What needs to be done.
Quote only the part that opens with the line containing "wall_m = wallb('wall', (-1.55, -.9), 8.16, 'y', 2.05, .30, .12)" and closes with the line containing "b = MB(); b.box((-1.75, 9.62, 0), (-.1, 9.74, 2.3));". Keep both of those lines.

--- Begin Dataset entries ---

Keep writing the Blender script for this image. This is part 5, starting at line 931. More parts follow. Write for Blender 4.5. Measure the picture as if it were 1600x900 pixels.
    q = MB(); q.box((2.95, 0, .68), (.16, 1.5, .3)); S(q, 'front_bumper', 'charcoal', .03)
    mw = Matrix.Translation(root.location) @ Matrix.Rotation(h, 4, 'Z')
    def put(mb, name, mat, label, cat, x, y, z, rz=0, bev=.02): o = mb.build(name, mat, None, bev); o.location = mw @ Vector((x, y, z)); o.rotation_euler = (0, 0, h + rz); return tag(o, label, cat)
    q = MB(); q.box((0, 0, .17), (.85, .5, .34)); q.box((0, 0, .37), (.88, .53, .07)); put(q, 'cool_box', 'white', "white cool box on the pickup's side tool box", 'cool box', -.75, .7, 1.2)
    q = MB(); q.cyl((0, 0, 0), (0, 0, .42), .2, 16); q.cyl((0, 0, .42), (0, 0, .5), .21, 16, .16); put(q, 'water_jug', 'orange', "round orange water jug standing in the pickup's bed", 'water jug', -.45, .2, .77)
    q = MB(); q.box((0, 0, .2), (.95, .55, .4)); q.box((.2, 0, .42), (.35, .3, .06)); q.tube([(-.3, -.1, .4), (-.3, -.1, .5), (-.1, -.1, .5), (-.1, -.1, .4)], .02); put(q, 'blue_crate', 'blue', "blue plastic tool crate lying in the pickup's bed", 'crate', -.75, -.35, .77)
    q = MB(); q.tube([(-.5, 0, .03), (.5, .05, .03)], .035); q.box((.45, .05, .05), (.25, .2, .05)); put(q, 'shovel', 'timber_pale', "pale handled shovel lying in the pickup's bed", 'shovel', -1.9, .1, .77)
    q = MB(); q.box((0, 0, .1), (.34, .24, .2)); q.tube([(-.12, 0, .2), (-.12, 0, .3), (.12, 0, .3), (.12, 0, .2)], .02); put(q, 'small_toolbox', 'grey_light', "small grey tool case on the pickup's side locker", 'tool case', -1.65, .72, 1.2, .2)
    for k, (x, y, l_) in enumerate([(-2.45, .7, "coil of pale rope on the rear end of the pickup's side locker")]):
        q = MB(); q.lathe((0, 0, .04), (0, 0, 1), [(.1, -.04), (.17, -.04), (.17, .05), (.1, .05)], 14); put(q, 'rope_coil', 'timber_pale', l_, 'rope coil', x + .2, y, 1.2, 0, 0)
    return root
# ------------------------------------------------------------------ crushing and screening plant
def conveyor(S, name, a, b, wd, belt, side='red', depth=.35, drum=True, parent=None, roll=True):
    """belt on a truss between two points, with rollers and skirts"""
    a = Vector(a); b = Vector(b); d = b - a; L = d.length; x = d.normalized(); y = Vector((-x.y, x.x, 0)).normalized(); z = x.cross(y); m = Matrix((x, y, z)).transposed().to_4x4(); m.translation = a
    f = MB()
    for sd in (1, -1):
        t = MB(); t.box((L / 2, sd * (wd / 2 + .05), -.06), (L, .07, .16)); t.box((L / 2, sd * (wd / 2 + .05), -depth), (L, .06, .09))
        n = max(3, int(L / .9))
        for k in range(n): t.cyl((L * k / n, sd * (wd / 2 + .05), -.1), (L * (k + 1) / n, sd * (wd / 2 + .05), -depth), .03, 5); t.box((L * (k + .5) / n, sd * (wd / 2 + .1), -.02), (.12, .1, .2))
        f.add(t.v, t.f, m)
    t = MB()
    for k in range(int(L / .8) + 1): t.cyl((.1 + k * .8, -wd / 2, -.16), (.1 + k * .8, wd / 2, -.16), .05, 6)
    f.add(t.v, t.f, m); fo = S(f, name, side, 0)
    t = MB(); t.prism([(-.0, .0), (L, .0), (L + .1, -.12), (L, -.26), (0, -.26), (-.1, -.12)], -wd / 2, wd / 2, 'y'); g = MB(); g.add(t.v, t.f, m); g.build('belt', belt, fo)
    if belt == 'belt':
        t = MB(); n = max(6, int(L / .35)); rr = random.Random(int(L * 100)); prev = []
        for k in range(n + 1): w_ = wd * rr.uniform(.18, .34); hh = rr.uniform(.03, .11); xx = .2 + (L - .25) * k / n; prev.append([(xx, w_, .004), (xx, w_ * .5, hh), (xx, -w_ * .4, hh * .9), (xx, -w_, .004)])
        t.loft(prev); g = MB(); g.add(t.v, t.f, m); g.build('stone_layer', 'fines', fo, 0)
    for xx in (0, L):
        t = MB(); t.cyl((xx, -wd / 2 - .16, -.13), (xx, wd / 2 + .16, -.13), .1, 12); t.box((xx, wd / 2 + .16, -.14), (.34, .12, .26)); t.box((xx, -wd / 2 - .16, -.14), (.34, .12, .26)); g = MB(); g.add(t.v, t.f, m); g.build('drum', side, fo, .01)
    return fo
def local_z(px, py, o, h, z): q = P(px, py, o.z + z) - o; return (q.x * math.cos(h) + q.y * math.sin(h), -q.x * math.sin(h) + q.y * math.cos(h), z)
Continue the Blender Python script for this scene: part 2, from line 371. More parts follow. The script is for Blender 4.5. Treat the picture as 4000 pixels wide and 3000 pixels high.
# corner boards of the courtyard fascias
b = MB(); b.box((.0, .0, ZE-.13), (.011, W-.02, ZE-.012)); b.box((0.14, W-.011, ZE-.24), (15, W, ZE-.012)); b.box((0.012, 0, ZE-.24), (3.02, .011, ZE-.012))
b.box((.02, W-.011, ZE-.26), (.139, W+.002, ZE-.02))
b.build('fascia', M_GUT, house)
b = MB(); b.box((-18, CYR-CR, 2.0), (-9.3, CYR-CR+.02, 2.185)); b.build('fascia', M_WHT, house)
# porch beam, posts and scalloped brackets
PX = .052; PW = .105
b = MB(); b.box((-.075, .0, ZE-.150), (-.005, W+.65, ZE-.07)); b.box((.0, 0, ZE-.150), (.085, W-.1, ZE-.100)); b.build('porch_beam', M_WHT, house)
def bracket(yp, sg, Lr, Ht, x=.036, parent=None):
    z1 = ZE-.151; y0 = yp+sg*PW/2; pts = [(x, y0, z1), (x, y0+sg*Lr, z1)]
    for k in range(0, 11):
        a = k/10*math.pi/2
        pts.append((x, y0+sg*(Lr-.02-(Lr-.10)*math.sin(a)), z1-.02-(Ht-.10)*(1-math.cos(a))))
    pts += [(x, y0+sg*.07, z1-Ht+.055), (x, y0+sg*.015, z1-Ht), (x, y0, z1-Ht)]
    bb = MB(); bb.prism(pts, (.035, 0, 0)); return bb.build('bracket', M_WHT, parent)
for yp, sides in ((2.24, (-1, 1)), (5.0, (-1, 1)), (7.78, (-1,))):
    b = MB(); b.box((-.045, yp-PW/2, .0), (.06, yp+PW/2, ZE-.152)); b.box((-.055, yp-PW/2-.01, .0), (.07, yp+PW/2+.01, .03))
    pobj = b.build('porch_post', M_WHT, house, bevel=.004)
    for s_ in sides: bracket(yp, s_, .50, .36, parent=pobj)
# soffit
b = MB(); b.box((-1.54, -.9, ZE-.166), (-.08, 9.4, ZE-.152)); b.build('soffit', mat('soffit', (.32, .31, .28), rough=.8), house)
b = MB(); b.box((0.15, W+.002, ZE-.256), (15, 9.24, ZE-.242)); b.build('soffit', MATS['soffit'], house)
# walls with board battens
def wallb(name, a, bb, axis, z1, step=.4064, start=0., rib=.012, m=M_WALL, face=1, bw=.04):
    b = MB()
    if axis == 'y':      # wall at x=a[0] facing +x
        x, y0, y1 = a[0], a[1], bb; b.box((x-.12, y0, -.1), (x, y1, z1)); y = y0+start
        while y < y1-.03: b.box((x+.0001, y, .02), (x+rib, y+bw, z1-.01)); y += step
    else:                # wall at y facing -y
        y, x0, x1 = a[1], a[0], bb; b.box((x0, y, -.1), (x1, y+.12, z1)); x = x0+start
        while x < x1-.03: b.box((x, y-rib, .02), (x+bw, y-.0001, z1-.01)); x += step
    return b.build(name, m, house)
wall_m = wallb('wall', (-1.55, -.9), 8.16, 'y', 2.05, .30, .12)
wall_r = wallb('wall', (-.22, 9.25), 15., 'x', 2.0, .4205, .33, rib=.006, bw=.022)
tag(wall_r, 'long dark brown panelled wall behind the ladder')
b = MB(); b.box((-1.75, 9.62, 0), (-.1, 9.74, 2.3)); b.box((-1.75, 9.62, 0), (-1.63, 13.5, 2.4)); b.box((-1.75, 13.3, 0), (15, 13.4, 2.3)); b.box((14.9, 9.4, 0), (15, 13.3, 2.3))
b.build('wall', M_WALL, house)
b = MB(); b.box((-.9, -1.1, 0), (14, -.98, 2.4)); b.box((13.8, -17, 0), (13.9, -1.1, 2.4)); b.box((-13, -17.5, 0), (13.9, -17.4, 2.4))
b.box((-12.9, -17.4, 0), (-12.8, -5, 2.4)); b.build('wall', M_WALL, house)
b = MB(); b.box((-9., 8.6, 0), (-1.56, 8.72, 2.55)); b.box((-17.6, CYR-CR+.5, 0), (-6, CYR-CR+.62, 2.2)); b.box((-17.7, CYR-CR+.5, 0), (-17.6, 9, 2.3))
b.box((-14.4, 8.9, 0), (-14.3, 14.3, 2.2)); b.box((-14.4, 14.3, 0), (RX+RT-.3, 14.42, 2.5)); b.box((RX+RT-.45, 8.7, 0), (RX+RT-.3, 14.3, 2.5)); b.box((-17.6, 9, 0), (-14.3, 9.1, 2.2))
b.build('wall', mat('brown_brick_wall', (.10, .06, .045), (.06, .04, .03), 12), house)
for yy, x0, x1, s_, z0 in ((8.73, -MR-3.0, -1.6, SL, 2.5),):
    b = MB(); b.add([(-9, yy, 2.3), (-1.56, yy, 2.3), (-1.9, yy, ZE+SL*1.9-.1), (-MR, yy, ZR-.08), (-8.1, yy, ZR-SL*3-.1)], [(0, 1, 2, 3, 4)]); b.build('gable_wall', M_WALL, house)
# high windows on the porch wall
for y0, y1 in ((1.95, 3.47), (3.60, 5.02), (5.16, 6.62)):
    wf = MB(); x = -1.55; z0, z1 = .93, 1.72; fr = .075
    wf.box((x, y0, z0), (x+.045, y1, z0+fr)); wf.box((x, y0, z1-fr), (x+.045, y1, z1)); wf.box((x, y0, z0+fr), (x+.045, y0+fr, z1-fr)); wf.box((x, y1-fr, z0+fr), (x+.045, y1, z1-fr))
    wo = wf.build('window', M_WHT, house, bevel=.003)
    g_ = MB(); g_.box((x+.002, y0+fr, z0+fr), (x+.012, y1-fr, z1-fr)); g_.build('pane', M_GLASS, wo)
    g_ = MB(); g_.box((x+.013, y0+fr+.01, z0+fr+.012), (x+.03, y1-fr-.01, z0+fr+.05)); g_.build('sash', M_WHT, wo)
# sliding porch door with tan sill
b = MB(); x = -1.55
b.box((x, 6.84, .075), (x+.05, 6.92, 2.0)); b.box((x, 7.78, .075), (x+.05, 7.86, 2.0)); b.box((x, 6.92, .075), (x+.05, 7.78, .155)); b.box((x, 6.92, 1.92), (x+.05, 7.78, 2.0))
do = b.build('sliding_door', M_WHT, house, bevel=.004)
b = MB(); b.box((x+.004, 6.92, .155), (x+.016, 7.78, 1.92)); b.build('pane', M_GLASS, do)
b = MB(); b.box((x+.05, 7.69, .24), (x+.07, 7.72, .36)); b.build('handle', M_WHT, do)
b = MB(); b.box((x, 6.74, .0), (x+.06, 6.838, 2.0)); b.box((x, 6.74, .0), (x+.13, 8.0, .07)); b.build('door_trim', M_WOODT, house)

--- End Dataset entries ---

Worked answer.
wall_m = wallb('wall', (-1.55, -.9), 8.16, 'y', 2.05, .30, .12)
wall_r = wallb('wall', (-.22, 9.25), 15., 'x', 2.0, .4205, .33, rib=.006, bw=.022)
tag(wall_r, 'long dark brown panelled wall behind the ladder')
b = MB(); b.box((-1.75, 9.62, 0), (-.1, 9.74, 2.3)); b.box((-1.75, 9.62, 0), (-1.63, 13.5, 2.4)); b.box((-1.75, 13.3, 0), (15, 13.4, 2.3)); b.box((14.9, 9.4, 0), (15, 13.3, 2.3))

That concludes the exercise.